Task input:
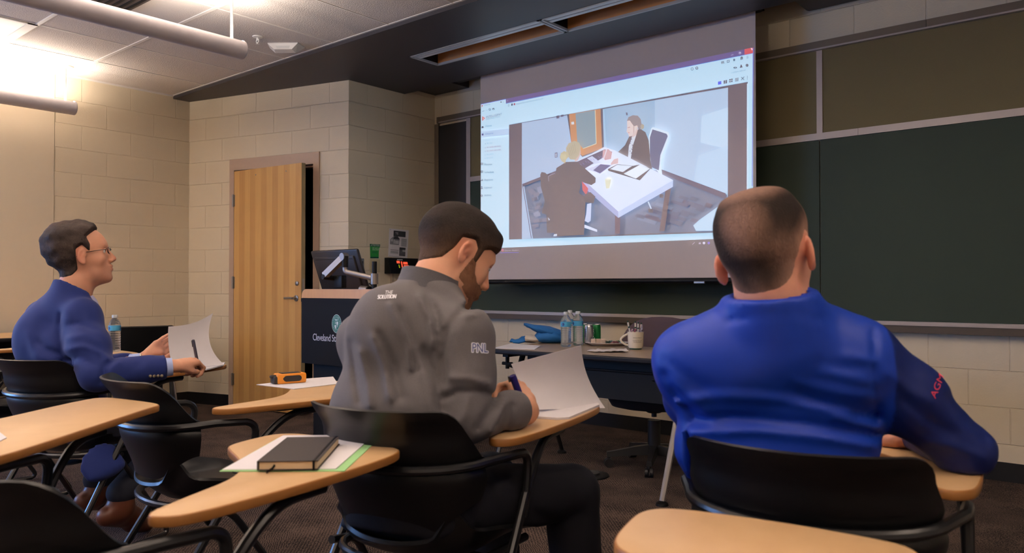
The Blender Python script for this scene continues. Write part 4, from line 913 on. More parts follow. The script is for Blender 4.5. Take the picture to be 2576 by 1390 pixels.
# ================================================================ FRONT TABLE and what stands on it
TZ = 0.72; TO = Vector((-2.973, 3.397, 0)) 
M_ttop = mat('beige_laminate_top', (152, 130, 104), 0.35, noise=0.05, nscale=200); M_tedge = mat('dark_table_edge', (20, 20, 24), 0.5, spec=0.25)
M_leggrey = mat('grey_metal_leg', (110, 104, 100), 0.35, 0.6)
tb = thing('folding_table', 'beige topped training table with a black edge and dark modesty panel at the front', 'table', (TO.x, TO.y, 0), math.radians(2.0))
TU0, TU1, TD = -0.10, 1.16, 0.68
mb = MB(); mb.rbox((TU0, 0, TZ-0.03), (TU1, TD, TZ-0.001), 0.008); mb.build('table_edge', M_tedge, tb)
mb = MB(); mb.box((TU0+0.008, 0.008, TZ-0.001), (TU1-0.008, TD-0.008, TZ)); mb.build('tabletop', M_ttop, tb)
mb = MB(); mb.box((0.10, 0.16, 0.60), (1.02, 0.175, TZ-0.03)); mb.build('upper_rail', M_black, tb)
mb = MB(); mb.box((0.10, 0.135, 0.475), (1.02, 0.145, 0.625)); mb.tube([(0.10, 0.138, 0.626), (1.02, 0.138, 0.626)], 0.008, 8); mb.build('modesty_panel', mat('modesty_panel_grey', (17, 18, 20), 0.55, spec=0.25), tb)
for u in (-0.02, 1.06):
    mb = MB(); mb.box((u-0.02, 0.10, TZ-0.055), (u+0.02, TD-0.10, TZ-0.03)); mb.cyl((u-0.035, 0.12, TZ-0.095), (u+0.035, 0.12, TZ-0.095), 0.010); mb.cyl((u, 0.12, TZ-0.125), (u, 0.12, TZ-0.03), 0.012); mb.tube([(u, 0.12, TZ-0.10), (u+0.16*(1 if u < 0.5 else -1), 0.16, TZ-0.135)], [0.012, 0.020], 8); mb.build('leg_bracket', M_black, tb)
    for v0, v1 in ((0.27, -0.01), (0.40, 0.69)):
        mb = MB(); mb.tube([(u, v0, TZ-0.06), (u, v1, 0.02)], [0.021, 0.016], 10, 0, 0.55); mb.build('leg', M_leggrey if (u > 0.5 and v0 < 0.3) else M_tube, tb, True)
        mb = MB(); mb.lathe([(0, 0), (0.032, 0), (0.030, 0.012), (0.015, 0.022), (0, 0.022)], (u, v1, 0), 16); mb.build('foot', M_black, tb, True)

# water bottles
M_pet = bpy.data.materials.new('clear_plastic'); M_pet.use_nodes = True
_b = M_pet.node_tree.nodes['Principled BSDF']; _b.inputs['Transmission Weight'].default_value = 0.9; _b.inputs['Roughness'].default_value = 0.08; _b.inputs['IOR'].default_value = 1.25; _b.inputs['Base Color'].default_value = (0.86, 0.90, 0.95, 1); _b.inputs['Alpha'].default_value = 0.75
M_label = mat('bottle_label_blue', (70, 160, 205), 0.4, noise=0.15, nscale=25); M_lab2 = mat('label_navy', (36, 60, 120), 0.4); M_cap = mat('cap_white', (205, 212, 216), 0.4)
def bottle(p, label, sc=1.0, rz=0.0, group='water bottles on the front table'):
    r = thing('water_bottle', label, 'bottle', tuple(p), rz, group); r.scale = (sc, sc, sc)
    R0 = 0.0325; prof = [(0.002, 0.004), (0.020, 0.0), (0.029, 0.003), (R0, 0.012)]
    z = 0.02
    while z < 0.118: prof += [(R0, z), (R0-0.0022, z+0.006), (R0, z+0.012)]; z += 0.0135
    prof += [(R0-0.001, 0.122), (R0-0.001, 0.148), (R0, 0.152), (0.029, 0.166), (0.020, 0.182), (0.0135, 0.190), (0.0125, 0.197)]
    mb = MB(); mb.lathe(prof, n=28, caps=True); mb.build('bottle_body', M_pet, r, True, 60)
    mb = MB(); mb.lathe([(0.0328, 0.121), (0.0330, 0.122), (0.0330, 0.149), (0.0328, 0.150)], n=28, caps=False); mb.build('paper_label', M_label, r, True)
    mb = MB()
    for a0 in (-0.15, 2.2, 4.2): mb.poly([(0.0334*math.cos(a0+0.3*math.cos(t)), 0.0334*math.sin(a0+0.3*math.cos(t)), 0.1355+0.0095*math.sin(t)) for t in [2*PI*k/14 for k in range(14)]])
    mb.build('label_mark', M_lab2, r)
    mb = MB(); mb.lathe([(0, 0.194), (0.0150, 0.194), (0.0152, 0.196), (0.0148, 0.208), (0.013, 0.210), (0, 0.210)], n=22); mb.build('cap', M_cap, r, True)
    return r
def tz(x, y): p = on_z(x, y, TZ); return Vector((p.x, p.y, TZ+0.0006))
b1 = bottle(tz(1424, 872), 'left and nearest of the three clear water bottles on the front table', 1.0, -1.4)
b2 = bottle(tz(1454, 868.5), 'rightmost of the three clear water bottles on the front table', 1.0, -1.9)
b3 = bottle(tz(1434, 862), 'rear water bottle, half hidden behind the left one on the front table', 1.0, -1.2)
# cans
M_can = mat('can_aluminium', (190, 192, 198), 0.25, 0.9); M_cang = mat('can_green', (20, 120, 60), 0.35, 0.3); M_cand = mat('can_grey_print', (90, 96, 110), 0.35, 0.5)
def can(p, m, label, txt, tcol):
    r = thing('soda_can', label, 'can', tuple(p), 0, 'slim drink cans on the front table'); r.scale = (1, 1, 0.82)
    mb = MB(); mb.lathe([(0, 0.003), (0.022, 0.002), (0.027, 0.010), (0.029, 0.016), (0.029, 0.134), (0.0262, 0.146)], n=26); mb.build('can_body', m, r, True)
    mb = MB(); mb.lathe([(0.0262, 0.146), (0.0268, 0.150), (0.0255, 0.150), (0.0245, 0.146), (0, 0.146)], n=26); mb.build('lid', M_can, r, True)
    mb = MB(); a0 = -2.1
    letter(mb, txt, 0.034, lambda u, v: Vector((0.0293*math.cos(a0+v/0.029), 0.0293*math.sin(a0+v/0.029), 0.035+u)), 0, 'LEFT'); mb.build('lettering', tcol, r)
    return r
can(tz(1481, 866), M_can, 'silver drink can on the front table between bottles and green can', 'Fresca', M_cand)
can(tz(1500, 864), M_cang, 'green slim drink can behind the silver can on the front table', 'Sprite', M_white)
can(tz(1470, 863), M_cang, 'green slim drink can mostly hidden behind the right water bottle', 'Sprite', M_white)
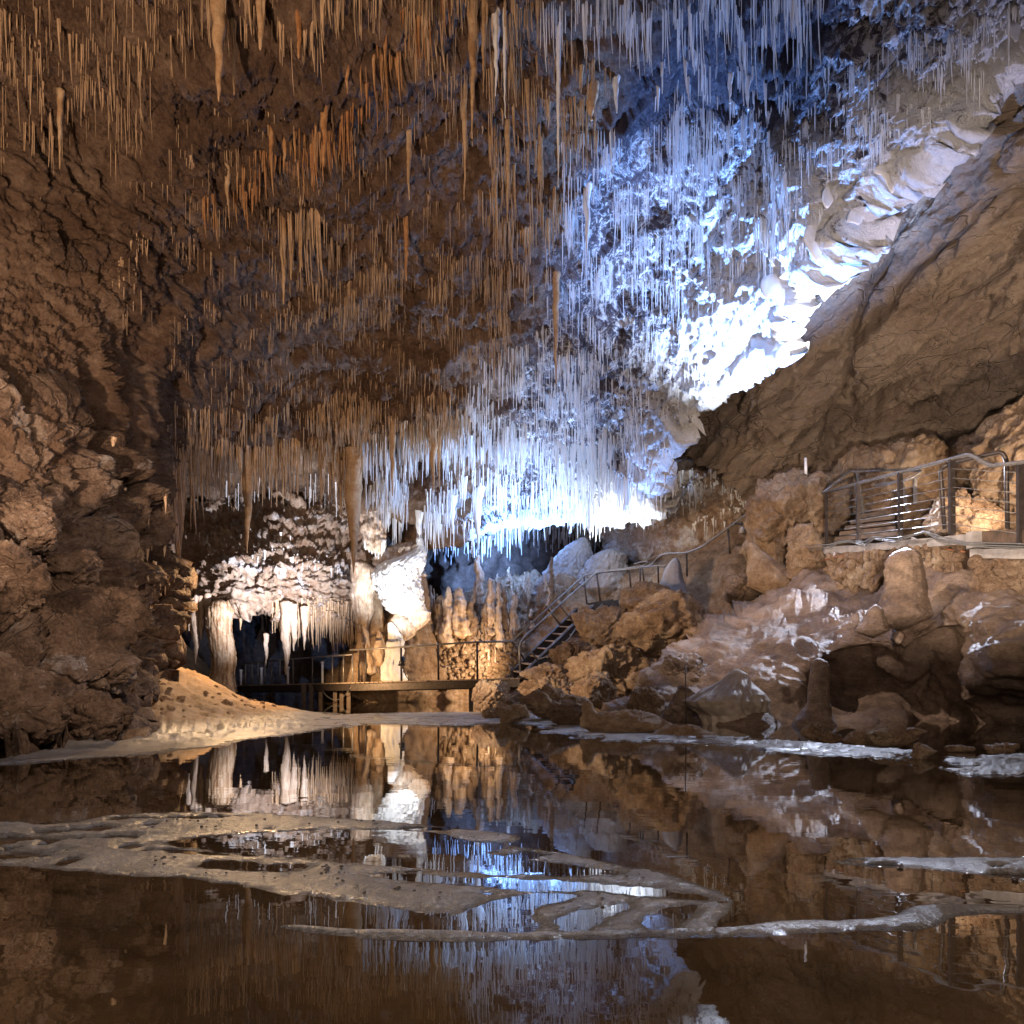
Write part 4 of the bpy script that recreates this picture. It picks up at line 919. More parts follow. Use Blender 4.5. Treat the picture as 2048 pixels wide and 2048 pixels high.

Problem details:
Make an exact reproduction of the listing above, without any pictures.

Result of the exercise:
The Blender Python script for this scene continues. Write part 4, from line 913 on. More parts follow. The script is for Blender 4.5. Take the picture to be 2576 by 1390 pixels.
# ================================================================ FRONT TABLE and what stands on it
TZ = 0.72; TO = Vector((-2.973, 3.397, 0)) 
M_ttop = mat('beige_laminate_top', (152, 130, 104), 0.35, noise=0.05, nscale=200); M_tedge = mat('dark_table_edge', (20, 20, 24), 0.5, spec=0.25)
M_leggrey = mat('grey_metal_leg', (110, 104, 100), 0.35, 0.6)
tb = thing('folding_table', 'beige topped training table with a black edge and dark modesty panel at the front', 'table', (TO.x, TO.y, 0), math.radians(2.0))
TU0, TU1, TD = -0.10, 1.16, 0.68
mb = MB(); mb.rbox((TU0, 0, TZ-0.03), (TU1, TD, TZ-0.001), 0.008); mb.build('table_edge', M_tedge, tb)
mb = MB(); mb.box((TU0+0.008, 0.008, TZ-0.001), (TU1-0.008, TD-0.008, TZ)); mb.build('tabletop', M_ttop, tb)
mb = MB(); mb.box((0.10, 0.16, 0.60), (1.02, 0.175, TZ-0.03)); mb.build('upper_rail', M_black, tb)
mb = MB(); mb.box((0.10, 0.135, 0.475), (1.02, 0.145, 0.625)); mb.tube([(0.10, 0.138, 0.626), (1.02, 0.138, 0.626)], 0.008, 8); mb.build('modesty_panel', mat('modesty_panel_grey', (17, 18, 20), 0.55, spec=0.25), tb)
for u in (-0.02, 1.06):
    mb = MB(); mb.box((u-0.02, 0.10, TZ-0.055), (u+0.02, TD-0.10, TZ-0.03)); mb.cyl((u-0.035, 0.12, TZ-0.095), (u+0.035, 0.12, TZ-0.095), 0.010); mb.cyl((u, 0.12, TZ-0.125), (u, 0.12, TZ-0.03), 0.012); mb.tube([(u, 0.12, TZ-0.10), (u+0.16*(1 if u < 0.5 else -1), 0.16, TZ-0.135)], [0.012, 0.020], 8); mb.build('leg_bracket', M_black, tb)
    for v0, v1 in ((0.27, -0.01), (0.40, 0.69)):
        mb = MB(); mb.tube([(u, v0, TZ-0.06), (u, v1, 0.02)], [0.021, 0.016], 10, 0, 0.55); mb.build('leg', M_leggrey if (u > 0.5 and v0 < 0.3) else M_tube, tb, True)
        mb = MB(); mb.lathe([(0, 0), (0.032, 0), (0.030, 0.012), (0.015, 0.022), (0, 0.022)], (u, v1, 0), 16); mb.build('foot', M_black, tb, True)

# water bottles
M_pet = bpy.data.materials.new('clear_plastic'); M_pet.use_nodes = True
_b = M_pet.node_tree.nodes['Principled BSDF']; _b.inputs['Transmission Weight'].default_value = 0.9; _b.inputs['Roughness'].default_value = 0.08; _b.inputs['IOR'].default_value = 1.25; _b.inputs['Base Color'].default_value = (0.86, 0.90, 0.95, 1); _b.inputs['Alpha'].default_value = 0.75
M_label = mat('bottle_label_blue', (70, 160, 205), 0.4, noise=0.15, nscale=25); M_lab2 = mat('label_navy', (36, 60, 120), 0.4); M_cap = mat('cap_white', (205, 212, 216), 0.4)
def bottle(p, label, sc=1.0, rz=0.0, group='water bottles on the front table'):
    r = thing('water_bottle', label, 'bottle', tuple(p), rz, group); r.scale = (sc, sc, sc)
    R0 = 0.0325; prof = [(0.002, 0.004), (0.020, 0.0), (0.029, 0.003), (R0, 0.012)]
    z = 0.02
    while z < 0.118: prof += [(R0, z), (R0-0.0022, z+0.006), (R0, z+0.012)]; z += 0.0135
    prof += [(R0-0.001, 0.122), (R0-0.001, 0.148), (R0, 0.152), (0.029, 0.166), (0.020, 0.182), (0.0135, 0.190), (0.0125, 0.197)]
    mb = MB(); mb.lathe(prof, n=28, caps=True); mb.build('bottle_body', M_pet, r, True, 60)
    mb = MB(); mb.lathe([(0.0328, 0.121), (0.0330, 0.122), (0.0330, 0.149), (0.0328, 0.150)], n=28, caps=False); mb.build('paper_label', M_label, r, True)
    mb = MB()
    for a0 in (-0.15, 2.2, 4.2): mb.poly([(0.0334*math.cos(a0+0.3*math.cos(t)), 0.0334*math.sin(a0+0.3*math.cos(t)), 0.1355+0.0095*math.sin(t)) for t in [2*PI*k/14 for k in range(14)]])
    mb.build('label_mark', M_lab2, r)
    mb = MB(); mb.lathe([(0, 0.194), (0.0150, 0.194), (0.0152, 0.196), (0.0148, 0.208), (0.013, 0.210), (0, 0.210)], n=22); mb.build('cap', M_cap, r, True)
    return r
def tz(x, y): p = on_z(x, y, TZ); return Vector((p.x, p.y, TZ+0.0006))
b1 = bottle(tz(1424, 872), 'left and nearest of the three clear water bottles on the front table', 1.0, -1.4)
b2 = bottle(tz(1454, 868.5), 'rightmost of the three clear water bottles on the front table', 1.0, -1.9)
b3 = bottle(tz(1434, 862), 'rear water bottle, half hidden behind the left one on the front table', 1.0, -1.2)
# cans
M_can = mat('can_aluminium', (190, 192, 198), 0.25, 0.9); M_cang = mat('can_green', (20, 120, 60), 0.35, 0.3); M_cand = mat('can_grey_print', (90, 96, 110), 0.35, 0.5)
def can(p, m, label, txt, tcol):
    r = thing('soda_can', label, 'can', tuple(p), 0, 'slim drink cans on the front table'); r.scale = (1, 1, 0.82)
    mb = MB(); mb.lathe([(0, 0.003), (0.022, 0.002), (0.027, 0.010), (0.029, 0.016), (0.029, 0.134), (0.0262, 0.146)], n=26); mb.build('can_body', m, r, True)
    mb = MB(); mb.lathe([(0.0262, 0.146), (0.0268, 0.150), (0.0255, 0.150), (0.0245, 0.146), (0, 0.146)], n=26); mb.build('lid', M_can, r, True)
    mb = MB(); a0 = -2.1
    letter(mb, txt, 0.034, lambda u, v: Vector((0.0293*math.cos(a0+v/0.029), 0.0293*math.sin(a0+v/0.029), 0.035+u)), 0, 'LEFT'); mb.build('lettering', tcol, r)
    return r
can(tz(1481, 866), M_can, 'silver drink can on the front table between bottles and green can', 'Fresca', M_cand)
can(tz(1500, 864), M_cang, 'green slim drink can behind the silver can on the front table', 'Sprite', M_white)
can(tz(1470, 863), M_cang, 'green slim drink can mostly hidden behind the right water bottle', 'Sprite', M_white)
Write part 4 of the bpy script that recreates this picture. It picks up at line 919. More parts follow. Use Blender 4.5. Treat the picture as 2048 pixels wide and 2048 pixels high.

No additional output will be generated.